[Records from a dataset]
↓↓↓

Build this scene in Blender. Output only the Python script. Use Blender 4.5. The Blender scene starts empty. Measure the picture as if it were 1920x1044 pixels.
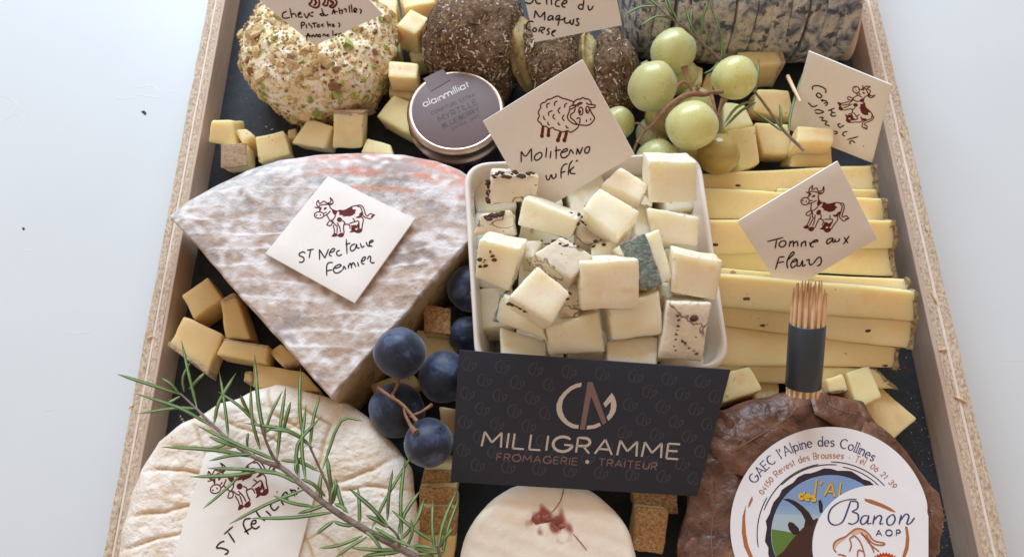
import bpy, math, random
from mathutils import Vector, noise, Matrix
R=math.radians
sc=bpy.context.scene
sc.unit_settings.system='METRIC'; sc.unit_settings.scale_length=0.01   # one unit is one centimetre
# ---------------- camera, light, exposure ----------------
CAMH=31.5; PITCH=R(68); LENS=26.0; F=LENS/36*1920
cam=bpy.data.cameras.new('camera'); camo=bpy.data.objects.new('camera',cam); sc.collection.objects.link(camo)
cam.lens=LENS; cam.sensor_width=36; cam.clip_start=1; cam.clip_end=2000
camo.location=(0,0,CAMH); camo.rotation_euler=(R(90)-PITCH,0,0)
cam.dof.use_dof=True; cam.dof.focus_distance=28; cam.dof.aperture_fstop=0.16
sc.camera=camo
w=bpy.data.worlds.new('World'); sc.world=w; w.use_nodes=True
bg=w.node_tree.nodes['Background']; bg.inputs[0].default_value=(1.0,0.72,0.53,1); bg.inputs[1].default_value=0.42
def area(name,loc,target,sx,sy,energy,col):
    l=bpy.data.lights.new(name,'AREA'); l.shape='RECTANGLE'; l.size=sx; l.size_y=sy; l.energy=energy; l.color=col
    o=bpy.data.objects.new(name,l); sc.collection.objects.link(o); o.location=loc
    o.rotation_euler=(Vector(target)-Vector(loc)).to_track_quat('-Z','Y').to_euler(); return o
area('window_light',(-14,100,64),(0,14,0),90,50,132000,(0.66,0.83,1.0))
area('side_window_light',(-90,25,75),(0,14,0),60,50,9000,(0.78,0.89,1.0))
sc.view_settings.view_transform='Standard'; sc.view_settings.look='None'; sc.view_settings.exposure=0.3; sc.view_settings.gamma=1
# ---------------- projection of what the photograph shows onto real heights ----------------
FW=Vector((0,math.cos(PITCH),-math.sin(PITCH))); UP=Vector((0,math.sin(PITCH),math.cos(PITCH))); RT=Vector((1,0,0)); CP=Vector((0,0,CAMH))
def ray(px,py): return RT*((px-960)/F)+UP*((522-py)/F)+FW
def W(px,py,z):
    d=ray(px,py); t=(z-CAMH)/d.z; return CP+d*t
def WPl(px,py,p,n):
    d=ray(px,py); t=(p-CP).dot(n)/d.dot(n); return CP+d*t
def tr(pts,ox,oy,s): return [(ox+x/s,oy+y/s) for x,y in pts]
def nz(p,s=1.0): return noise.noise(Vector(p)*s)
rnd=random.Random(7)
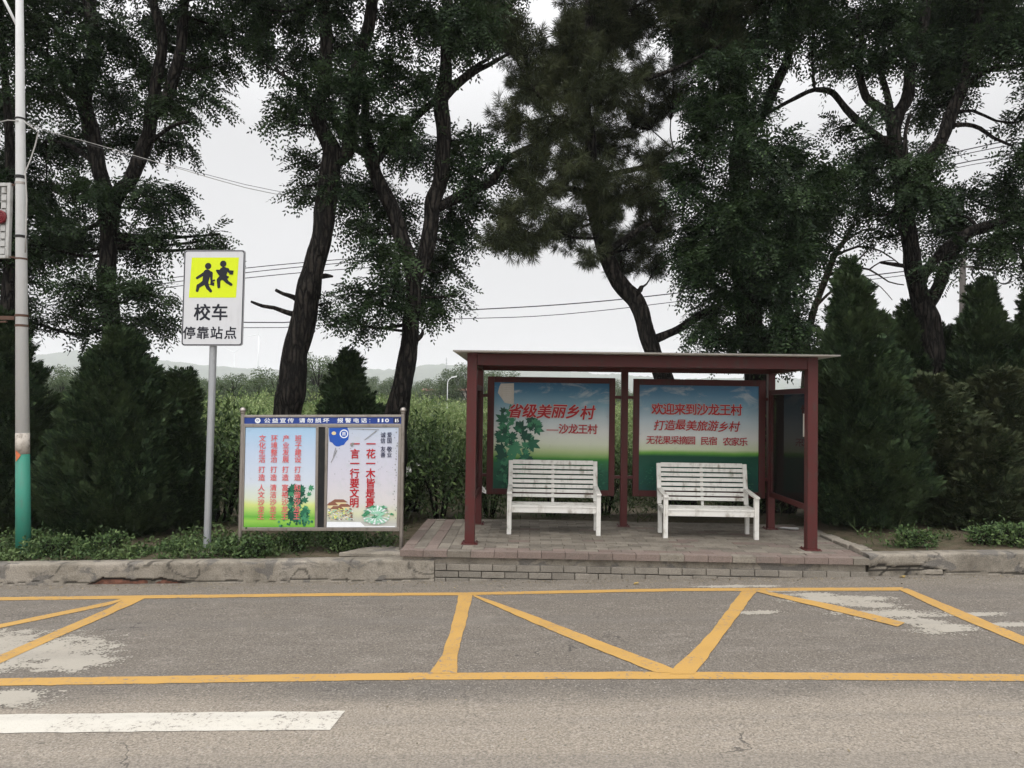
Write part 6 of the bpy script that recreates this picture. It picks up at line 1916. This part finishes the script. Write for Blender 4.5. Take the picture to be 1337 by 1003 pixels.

↑↑↑

**Exercise instructions:** Return the whole listing, word for word, and leave out every picture.

**Answer to the task:**
Build this scene in Blender. Output only the Python script. Use Blender 4.5. The Blender scene starts empty. Measure the picture as if it were 1920x1044 pixels.
import bpy, math, random
from mathutils import Vector, noise, Matrix
R=math.radians
sc=bpy.context.scene
sc.unit_settings.system='METRIC'; sc.unit_settings.scale_length=0.01   # one unit is one centimetre
# ---------------- camera, light, exposure ----------------
CAMH=31.5; PITCH=R(68); LENS=26.0; F=LENS/36*1920
cam=bpy.data.cameras.new('camera'); camo=bpy.data.objects.new('camera',cam); sc.collection.objects.link(camo)
cam.lens=LENS; cam.sensor_width=36; cam.clip_start=1; cam.clip_end=2000
camo.location=(0,0,CAMH); camo.rotation_euler=(R(90)-PITCH,0,0)
cam.dof.use_dof=True; cam.dof.focus_distance=28; cam.dof.aperture_fstop=0.16
sc.camera=camo
w=bpy.data.worlds.new('World'); sc.world=w; w.use_nodes=True
bg=w.node_tree.nodes['Background']; bg.inputs[0].default_value=(1.0,0.72,0.53,1); bg.inputs[1].default_value=0.42
def area(name,loc,target,sx,sy,energy,col):
    l=bpy.data.lights.new(name,'AREA'); l.shape='RECTANGLE'; l.size=sx; l.size_y=sy; l.energy=energy; l.color=col
    o=bpy.data.objects.new(name,l); sc.collection.objects.link(o); o.location=loc
    o.rotation_euler=(Vector(target)-Vector(loc)).to_track_quat('-Z','Y').to_euler(); return o
area('window_light',(-14,100,64),(0,14,0),90,50,132000,(0.66,0.83,1.0))
area('side_window_light',(-90,25,75),(0,14,0),60,50,9000,(0.78,0.89,1.0))
sc.view_settings.view_transform='Standard'; sc.view_settings.look='None'; sc.view_settings.exposure=0.3; sc.view_settings.gamma=1
# ---------------- projection of what the photograph shows onto real heights ----------------
FW=Vector((0,math.cos(PITCH),-math.sin(PITCH))); UP=Vector((0,math.sin(PITCH),math.cos(PITCH))); RT=Vector((1,0,0)); CP=Vector((0,0,CAMH))
def ray(px,py): return RT*((px-960)/F)+UP*((522-py)/F)+FW
def W(px,py,z):
    d=ray(px,py); t=(z-CAMH)/d.z; return CP+d*t
def WPl(px,py,p,n):
    d=ray(px,py); t=(p-CP).dot(n)/d.dot(n); return CP+d*t
def tr(pts,ox,oy,s): return [(ox+x/s,oy+y/s) for x,y in pts]
def nz(p,s=1.0): return noise.noise(Vector(p)*s)
rnd=random.Random(7)
Write part 6 of the bpy script that recreates this picture. It picks up at line 1916. This part finishes the script. Write for Blender 4.5. Take the picture to be 1337 by 1003 pixels.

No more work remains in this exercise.